I tell Prask about finding Tiska and talking to her and my soft spot for Spoof and ask again for her to not kill him. Tiska roars at Spoof and Prask scrambles to get his shield off his back and himself between her and Spoof. The bear growls angrily and paws at the dirt. She looks at me, her only response to my words. She starts to close the gap between her and Prask, still growling. Prask draws his sword and flashes me an angry look. Spoof is babbling for him to get out of the way, its a fuckin’ bear, you don’t sword fight bears, etc.

Tiska dispels her shapeshift a few feet away from Prask. She spits on the ground at his feet. “This one wants her bunny.” Her words come out slow and measured. I can hear the emotions behind them that she’s forcing down.

Prask looks surprised by her transformation but still pissed off that he’s in this situation. He tells her she won’t touch him and glares at me. “You were going to let her murder him? Right in front of you? He helped Naryu!”

Tiska’s growling. She looks at me with an expression that asks why I haven’t removed this angry man from between her and her prey. Spoof shakes on the floor a few feet behind Prask. His pants are wet and he’s covered in mud. I tell Prask I know what Spoof did for Naryu and that’s why I don’t want him dead, but I’m not gonna deny Tiska’s right to revenge. Though I remind her I think she should agree to abandon the revenge. Tiska ignores Spoof.

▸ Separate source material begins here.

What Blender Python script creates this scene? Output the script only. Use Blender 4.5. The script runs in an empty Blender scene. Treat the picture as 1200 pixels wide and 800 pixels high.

“If this one were not pretending to be an Osadan Nebayan, little bunnyyy.” The sing-song creeps back into her voice. I take it to mean that she’s not gonna kill him. Prask is disgusted with us and lets us know we’re fucked up. I tell him that that’s why governors leave folks like him in charge of towns and send people like me out to do the dirtiest jobs. I try to comfort Spoof, but I roll exactly one point over my influence skill. Spoof ‘accepts’ my comfort but is obviously still afraid. Prask tells me to leave him alone, to keep an eye on my ‘pet’ and takes Spoof off to get him cleaned up.